What traders are watching next
The Iranian ceasefire dynamic is the near-term variable most likely to move the dollar in either direction. Secretary of State Rubio said on Thursday that there were "good signs" progress was being made, but described any arrangement involving Iranian tolls on Hormuz shipping as "unfeasible." If a genuine deal materialises, crude prices could fall, inflation expectations might ease, and some of the dollar’s recent rate‑hike premium could unwind. If talks collapse, oil is likely to remain elevated or climb again, inflation expectations could reset higher, and the dollar’s support may strengthen further.

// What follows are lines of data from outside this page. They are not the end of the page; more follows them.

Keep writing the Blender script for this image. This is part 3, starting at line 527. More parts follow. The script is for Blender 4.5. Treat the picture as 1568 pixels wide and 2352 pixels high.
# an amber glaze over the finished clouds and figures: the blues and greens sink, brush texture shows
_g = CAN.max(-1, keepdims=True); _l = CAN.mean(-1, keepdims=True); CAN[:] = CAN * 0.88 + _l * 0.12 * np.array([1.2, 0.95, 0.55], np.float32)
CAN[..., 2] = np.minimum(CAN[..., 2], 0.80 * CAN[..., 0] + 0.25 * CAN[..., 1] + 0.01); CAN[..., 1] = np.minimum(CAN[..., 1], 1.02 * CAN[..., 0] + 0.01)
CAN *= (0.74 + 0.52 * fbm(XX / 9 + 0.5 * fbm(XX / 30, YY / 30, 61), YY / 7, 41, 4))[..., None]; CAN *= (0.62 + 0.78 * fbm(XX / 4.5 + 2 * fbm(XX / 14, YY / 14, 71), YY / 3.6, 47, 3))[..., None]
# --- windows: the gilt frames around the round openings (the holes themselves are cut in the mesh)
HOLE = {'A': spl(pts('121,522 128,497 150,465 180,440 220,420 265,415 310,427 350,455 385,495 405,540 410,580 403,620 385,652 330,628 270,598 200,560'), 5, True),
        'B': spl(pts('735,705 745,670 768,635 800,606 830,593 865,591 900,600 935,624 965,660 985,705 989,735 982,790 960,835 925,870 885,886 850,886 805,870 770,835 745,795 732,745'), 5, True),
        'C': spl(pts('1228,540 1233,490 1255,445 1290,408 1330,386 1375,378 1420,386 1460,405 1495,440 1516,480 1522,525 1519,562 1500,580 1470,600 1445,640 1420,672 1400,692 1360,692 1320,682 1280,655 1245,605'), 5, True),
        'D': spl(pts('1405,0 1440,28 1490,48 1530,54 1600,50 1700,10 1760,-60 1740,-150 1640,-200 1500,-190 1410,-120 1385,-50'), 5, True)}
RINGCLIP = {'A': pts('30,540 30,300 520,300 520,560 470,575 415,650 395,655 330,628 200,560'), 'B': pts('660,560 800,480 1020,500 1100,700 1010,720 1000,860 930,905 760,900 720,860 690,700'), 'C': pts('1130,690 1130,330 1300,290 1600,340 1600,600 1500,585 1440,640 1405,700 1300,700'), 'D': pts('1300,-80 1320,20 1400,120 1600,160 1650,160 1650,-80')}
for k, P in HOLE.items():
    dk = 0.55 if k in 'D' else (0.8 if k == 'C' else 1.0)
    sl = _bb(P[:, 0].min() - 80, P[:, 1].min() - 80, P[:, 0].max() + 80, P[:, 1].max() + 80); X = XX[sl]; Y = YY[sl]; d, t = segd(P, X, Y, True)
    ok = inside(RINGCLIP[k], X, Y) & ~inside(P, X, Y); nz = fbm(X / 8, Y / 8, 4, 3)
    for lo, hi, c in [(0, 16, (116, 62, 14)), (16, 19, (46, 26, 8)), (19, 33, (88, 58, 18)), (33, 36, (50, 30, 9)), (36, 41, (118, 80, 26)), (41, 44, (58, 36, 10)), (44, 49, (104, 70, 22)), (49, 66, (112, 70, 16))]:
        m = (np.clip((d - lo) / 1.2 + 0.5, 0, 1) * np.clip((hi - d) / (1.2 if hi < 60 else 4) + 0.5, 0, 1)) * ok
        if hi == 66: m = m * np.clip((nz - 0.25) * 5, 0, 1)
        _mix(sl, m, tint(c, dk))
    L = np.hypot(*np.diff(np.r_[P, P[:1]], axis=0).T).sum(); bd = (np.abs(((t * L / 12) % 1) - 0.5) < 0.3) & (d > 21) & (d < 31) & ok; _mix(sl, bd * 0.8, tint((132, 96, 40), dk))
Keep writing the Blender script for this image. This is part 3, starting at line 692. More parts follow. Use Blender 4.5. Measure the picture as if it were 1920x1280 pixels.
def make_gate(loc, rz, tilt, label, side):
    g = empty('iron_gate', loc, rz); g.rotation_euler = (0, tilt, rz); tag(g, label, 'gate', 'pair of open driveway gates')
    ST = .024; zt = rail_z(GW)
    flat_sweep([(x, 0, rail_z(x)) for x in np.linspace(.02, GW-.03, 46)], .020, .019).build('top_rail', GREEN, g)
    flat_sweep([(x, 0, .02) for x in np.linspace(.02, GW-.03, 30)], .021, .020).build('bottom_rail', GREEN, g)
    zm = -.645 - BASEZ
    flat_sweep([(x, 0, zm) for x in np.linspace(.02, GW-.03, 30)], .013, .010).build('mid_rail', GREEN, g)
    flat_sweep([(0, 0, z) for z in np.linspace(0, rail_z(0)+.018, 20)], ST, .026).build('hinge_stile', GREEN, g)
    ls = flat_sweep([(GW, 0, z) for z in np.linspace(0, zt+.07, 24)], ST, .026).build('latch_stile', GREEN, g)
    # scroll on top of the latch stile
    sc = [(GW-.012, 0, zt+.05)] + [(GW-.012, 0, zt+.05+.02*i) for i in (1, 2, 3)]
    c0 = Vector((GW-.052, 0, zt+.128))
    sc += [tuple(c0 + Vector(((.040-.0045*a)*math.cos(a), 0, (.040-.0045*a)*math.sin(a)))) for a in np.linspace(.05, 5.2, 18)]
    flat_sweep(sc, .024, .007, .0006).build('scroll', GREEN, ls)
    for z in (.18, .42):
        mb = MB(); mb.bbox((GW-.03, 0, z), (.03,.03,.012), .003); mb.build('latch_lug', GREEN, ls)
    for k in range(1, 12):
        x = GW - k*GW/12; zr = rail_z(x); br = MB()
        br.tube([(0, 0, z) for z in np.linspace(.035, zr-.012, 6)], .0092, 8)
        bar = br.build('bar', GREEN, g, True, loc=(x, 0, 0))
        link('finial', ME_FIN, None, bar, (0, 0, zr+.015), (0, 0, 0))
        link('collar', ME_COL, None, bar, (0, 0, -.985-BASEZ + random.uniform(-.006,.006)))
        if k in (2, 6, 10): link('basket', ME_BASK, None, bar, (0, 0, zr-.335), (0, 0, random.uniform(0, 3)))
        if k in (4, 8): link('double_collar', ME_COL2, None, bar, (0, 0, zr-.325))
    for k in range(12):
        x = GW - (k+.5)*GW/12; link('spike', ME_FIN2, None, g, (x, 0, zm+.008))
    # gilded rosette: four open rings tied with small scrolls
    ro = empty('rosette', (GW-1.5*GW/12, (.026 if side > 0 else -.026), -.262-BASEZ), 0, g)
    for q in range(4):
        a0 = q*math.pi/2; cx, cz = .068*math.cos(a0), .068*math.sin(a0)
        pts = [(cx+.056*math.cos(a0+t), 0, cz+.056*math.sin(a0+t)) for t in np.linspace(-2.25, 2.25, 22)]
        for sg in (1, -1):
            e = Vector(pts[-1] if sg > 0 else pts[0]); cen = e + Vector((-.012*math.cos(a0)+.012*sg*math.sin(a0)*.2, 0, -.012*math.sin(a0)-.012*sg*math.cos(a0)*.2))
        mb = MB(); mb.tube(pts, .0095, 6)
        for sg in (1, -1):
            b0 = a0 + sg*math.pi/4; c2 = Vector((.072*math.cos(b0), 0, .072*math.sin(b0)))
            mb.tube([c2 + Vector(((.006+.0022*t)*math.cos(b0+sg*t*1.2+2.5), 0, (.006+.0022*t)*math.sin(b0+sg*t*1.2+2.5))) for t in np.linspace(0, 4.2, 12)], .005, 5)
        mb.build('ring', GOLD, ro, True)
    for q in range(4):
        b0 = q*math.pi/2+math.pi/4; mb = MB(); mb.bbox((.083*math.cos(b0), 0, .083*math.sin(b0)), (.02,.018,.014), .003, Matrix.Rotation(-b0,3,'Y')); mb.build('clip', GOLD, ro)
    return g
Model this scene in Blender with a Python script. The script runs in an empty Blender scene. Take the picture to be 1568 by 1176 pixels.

Longer term, Warsh's first FOMC meeting in June will be the first real test. Markets are currently pricing no change to the target range for the federal funds rate at that meeting, but implied odds of a hike at later meetings have increased noticeably in recent weeks. How Warsh manages the gap between the president's expectations and the committee's inclinations may define the dollar's trajectory for the rest of 2026.